Pers dituntut menjalankan
verifikasi, akurasi, cover both side, hingga akuntabilitas hukum. Sementara
para konten kreator bebas menarasikan apa saja tanpa keharusan etis atau fakta
yang terverifikasi.
Ketimpangan ini makin parah saat
para pejabat publik justru lebih memilih membangun pencitraan di media sosial
ketimbang bersinergi dengan media massa profesional.
Siapa Peduli Saat Wartawan Di-PHK
dan Media Gulung Tikar?
PHK massal di industri pers bukan
lagi berita baru. Banyak wartawan dan karyawan media dirumahkan. Di sisi lain,
tidak ada skema jaminan keberlanjutan industri pers dari pemerintah. Tidak ada
insentif, tidak ada subsidi, tidak ada perlindungan yang konkret.
Padahal, mereka adalah garda
terdepan dalam memastikan publik mendapatkan informasi yang akurat dan
berkualitas. Di mana negara saat para jurnalis kehilangan pekerjaannya?
Dewan Pers Tak Bisa Sendirian
Sebagai lembaga independen, Dewan
Pers memiliki peran penting: menjaga kode etik, menyelesaikan sengketa, dan
melindungi wartawan. Namun Dewan Pers tak punya anggaran, tak punya kewenangan
eksekusi, dan tak mampu menjangkau seluruh pelosok nusantara.
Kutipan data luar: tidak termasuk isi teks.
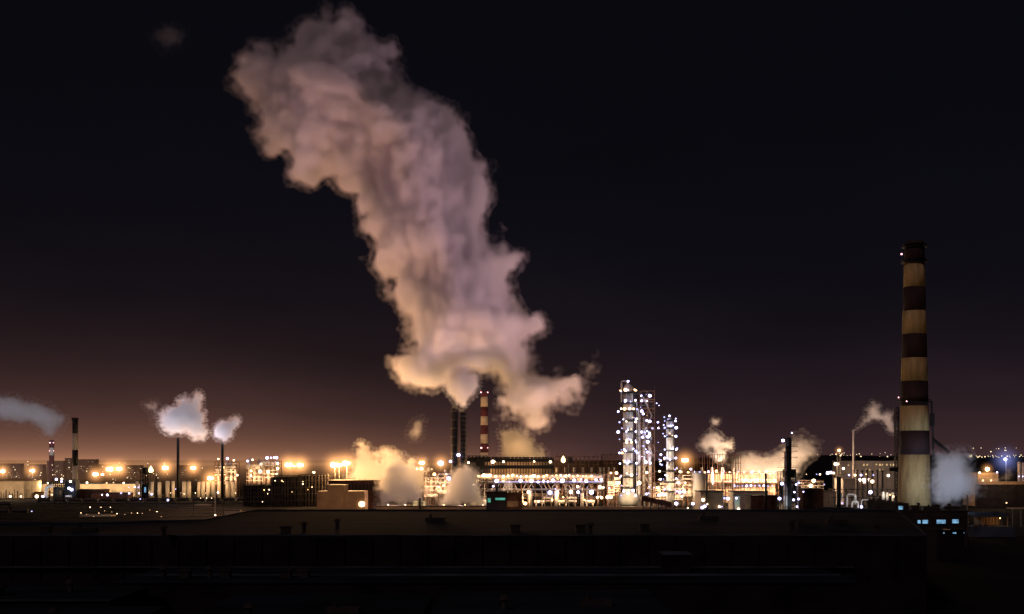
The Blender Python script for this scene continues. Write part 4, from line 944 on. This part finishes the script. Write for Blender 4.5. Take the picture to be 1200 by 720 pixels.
for k in range(14):
    px = 95+k*7.3+rnd.uniform(-2, 2); Yc = 39*F/(rnd.uniform(599, 607)-HZ)
    t = thing('signal_lamp', 'tiny warm signal lamp glinting low in the middle of the dark rail yard', 'lamp', (X(px, Yc), Yc, 0), 'signal lamps in the rail yard')
    MB().cyl((X(px, Yc), Yc, 0), (X(px, Yc), Yc, 1.6), .08, .08, 5).build('post', M['black'], t); lamp(t, (X(px, Yc), Yc-.2, 1.7), 'warm_dim' if k % 3 else 'warm', .3)

# tank wagons in the yard
def wagon():
    t = thing('tank_wagon', 'tank wagon', 'tank wagon', (0, 0, 0), 'tank wagons in the rail yard')
    MB().cyl((-5, 0, 2.6), (5, 0, 2.6), 1.45, 1.45, 14).cyl((-5.4, 0, 2.6), (-5, 0, 2.6), 1.0, 1.45, 14).cyl((5, 0, 2.6), (5.4, 0, 2.6), 1.45, 1.0, 14).build('barrel', M['steel'], t)
    MB().cyl((0, 0, 4), (0, 0, 4.5), .6, .6, 10).build('dome', M['steel'], t)
    MB().box(-6, 6, -1.2, 1.2, .95, 1.15).build('underframe', M['black'], t)
    for x in (-4.2, 4.2):
        MB().cyl((x-.9, -.8, .55), (x-.9, .8, .55), .45, .45, 10).cyl((x+.9, -.8, .55), (x+.9, .8, .55), .45, .45, 10).build('bogie', M['black'], t)
    return t
def dup(src, loc, rz, label):
    r = src.copy(); C.objects.link(r); r.location = loc; r.rotation_euler = (0, 0, rz); r['label'] = label
    for ch in src.children:
        c = ch.copy(); C.objects.link(c); c.parent = r
    return r
w0 = wagon(); ang = math.atan2(40, 550); nW = 0
for k, s, n, what in ((2, 150, 12, 'front'), (5, 60, 14, 'middle'), (7, 230, 14, 'rear')):
    for j in range(n):
        i_ = s+j*13.2; loc = (-640+i_, 690+k*40-14+40*i_/550, .18)
        lab = f'{words[j]} tank wagon from the left in the {what} train in the rail yard'
        if nW == 0: w0.location = loc; w0.rotation_euler = (0, 0, ang); w0['label'] = lab
        else: dup(w0, loc, ang, lab)
        nW += 1

# ------------------------------------------------------------------ distant city
blocks = [(55, 74, 541, 1900, 'distant apartment slab left of the black-banded chimney with a few lit windows'), (90, 112, 539, 2000, 'distant apartment slab right of the black-banded chimney with lit windows'), (32, 50, 545, 2000, 'low dim apartment slab left of the far-left chimney'), (0, 24, 544, 2100, 'dim apartment slab at the far left edge'), (112, 128, 545, 2200, 'dim apartment slab behind the bright floodlight pair'), (147, 165, 546, 2100, 'dim low apartment slab left of the flaming mast'), (210, 224, 546, 2200, 'dim apartment slab between the two thin stacks'), (76, 83, 537.5, 1950, 'narrow tall apartment tower left of the black-banded chimney')]
for a, b, yt, Yb, lab in blocks:
    t = building('apartment_block', lab, 'apartment building', a, b, yt, Yb, 16, 'block', 'block', 'distant apartment blocks', 0, [], 1.0)
    for q in range(int((b-a)*1.1)):
        px, py = rnd.uniform(a+1, b-2), rnd.choice([yt+2+2.6*i for i in range(6)])
        fr = MB().box(X(px, Yb)-.3, X(px+.9, Yb)+.3, Yb-.25, Yb-.01, Z(py+1, Yb)-.3, Z(py, Yb)+.3).build('window', M['dark'], t)
        MB().box(X(px, Yb), X(px+.9, Yb), Yb-.4, Yb-.26, Z(py+1, Yb), Z(py, Yb)).build('pane', M['w_city'], fr)
citypost = None
def city_lamp(px, py, Yc, rr, lab, grp, cat='street lamp'):
    t = thing('street_lamp', lab, cat, (X(px, Yc), Yc, 0), grp)
    t.location.z = Z(py, Yc)-8
    lamp(t, (X(px, Yc), Yc, Z(py, Yc)), 'citylamp', rr)
    MB().cyl((X(px, Yc), Yc, Z(py, Yc)-8), (X(px, Yc), Yc, Z(py, Yc)), .3, .2, 4).build('post', M['dark'], t)
for i in range(46):
    px = rnd.uniform(1135, 1200); py = rnd.gauss(535, .8) if i > 9 else rnd.uniform(524.5, 530)
    city_lamp(px, py, 3900, rnd.uniform(1.0, 2.2), 'tiny town lamp glimmering on the skyline at the right edge', 'town lamps on the right skyline')
for i in range(26):
    px = rnd.uniform(940, 1050); city_lamp(px, rnd.uniform(530.5, 536), 3900, rnd.uniform(.9, 2.0), 'tiny town lamp on the dark hill behind the office block', 'town lamps on the hill')
for i in range(70):
    px = rnd.uniform(0, 240); city_lamp(px, rnd.uniform(541, 563), 1500, rnd.uniform(.35, .75), 'tiny warm street lamp in the haze beyond the left-hand warehouses', 'street lamps beyond the warehouses')

# ------------------------------------------------------------------ steam
def upsample(lat, n):
    out = lat
    for ax in range(3):
        m = out.shape[ax]
        p = np.linspace(0, m-1.001, n[ax]); i0 = p.astype(int); f = p-i0; f = f*f*(3-2*f)
        a = np.take(out, i0, axis=ax); b = np.take(out, i0+1, axis=ax)
        sh = [1, 1, 1]; sh[ax] = -1
        out = a+(b-a)*f.reshape(sh).astype(np.float32)
    return out


def fbm(n, size, base, octs, seed, gain=.62):
    g = np.random.default_rng(seed); acc = np.zeros(n, np.float32); amp = 1.; tot = 0; sc = base
    for o in range(octs):
        k = [max(2, int(math.ceil(s/sc))+2) for s in size]
        q = upsample(g.uniform(-1, 1, k).astype(np.float32), n)
        acc += amp*(q*.9 if o not in (1, 2) else .45*q+.65*(2.6*np.abs(q)-.78)); tot += amp*.5; amp *= gain; sc *= .5
    return acc/tot


def sdf2(poly, px, pz):
    """signed distance (positive inside) of points to a polygon"""
    d = np.full(px.shape, 1e9); inside = np.zeros(px.shape, bool); n = len(poly)
    for i in range(n):
        ax, az = poly[i]; bx, bz = poly[(i+1) % n]
        ex, ez = bx-ax, bz-az; t = np.clip(((px-ax)*ex+(pz-az)*ez)/(ex*ex+ez*ez+1e-9), 0, 1)
        d = np.minimum(d, np.hypot(px-ax-t*ex, pz-az-t*ez))
        c = ((az > pz) != (bz > pz)) & (px < (bx-ax)*(pz-az)/(bz-az+1e-12)+ax); inside ^= c
    return np.where(inside, d, -d)


def surface_nets(V):
    """closed quad surface of V > 0"""
    V = np.pad(V, 1, constant_values=-1.); I = V > 0
    nx, ny, nz = V.shape
    corners = [(i, j, k) for i in (0, 1) for j in (0, 1) for k in (0, 1)]
    cnt = sum(I[i:nx-1+i, j:ny-1+j, k:nz-1+k].astype(np.int8) for i, j, k in corners)
    act = (cnt > 0) & (cnt < 8); idx = np.full(act.shape, -1, np.int64); A = np.argwhere(act); idx[act] = np.arange(len(A))
    pos = np.zeros((len(A), 3)); wsum = np.zeros(len(A))
    for a in range(8):
        for b in range(a+1, 8):
            ca, cb = corners[a], corners[b]
            if sum(abs(x-y) for x, y in zip(ca, cb)) != 1: continue
            va = V[A[:, 0]+ca[0], A[:, 1]+ca[1], A[:, 2]+ca[2]]; vb = V[A[:, 0]+cb[0], A[:, 1]+cb[1], A[:, 2]+cb[2]]
            x = (va > 0) != (vb > 0); t = np.where(x, va/(va-vb+1e-12), 0)
            p = np.array(ca)+t[:, None]*(np.array(cb)-np.array(ca)); pos += p*x[:, None]; wsum += x
    pos = A+pos/wsum[:, None]-1
    F_ = []
    for ax in range(3):
        a = [slice(1, -1)]*3; b = [slice(1, -1)]*3; a[ax] = slice(0, -1); b[ax] = slice(1, None)
        x = I[tuple(a)] != I[tuple(b)]; E = np.argwhere(x); E = E+np.array([0 if q == ax else 1 for q in range(3)])
        u, v = [q for q in range(3) if q != ax]
        def c(du, dv):
            q = E.copy(); q[:, u] -= du; q[:, v] -= dv; return idx[q[:, 0], q[:, 1], q[:, 2]]
        q_ = np.stack([c(0, 0), c(1, 0), c(1, 1), c(0, 1)], 1)
        low = I[tuple(a)][x]                                   # solid on the low side: the face looks up the axis
        flip = low if ax == 1 else ~low
        q_[flip] = q_[flip][:, ::-1]; F_.append(q_)
    return pos, np.concatenate(F_)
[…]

Artinya, menjaga kelangsungan
hidup media tidak cukup hanya dibebankan pada Dewan Pers. Ini adalah tanggung
jawab negara.
Jurnalisme Harus Diselamatkan,
Sekarang Juga
Kita tidak sedang membahas
sekadar profesi atau bisnis. Kita sedang membicarakan masa depan demokrasi.
Tanpa media yang bebas, profesional, dan independen, publik akan kehilangan
sumber informasi kredibel, dan kekuasaan akan beroperasi tanpa pengawasan.
Pemerintah harus hadir bukan
sebagai regulator yang menekan, melainkan sebagai fasilitator yang membangun
ekosistem jurnalisme sehat—media yang mandiri, wartawan yang terlindungi, dan
publik yang tercerahkan.
Kemerdekaan pers bukan hanya hak
wartawan. Ini hak seluruh rakyat yang ingin hidup dalam negara demokratis yang
sehat. Jika pemerintah terus diam, jika publik ikut abai, maka senjakala pers
bukan lagi ancaman—melainkan kenyataan.
Mari kita bertanya dalam hati
masing-masing: siapa yang akan peduli saat pers benar-benar tumbang?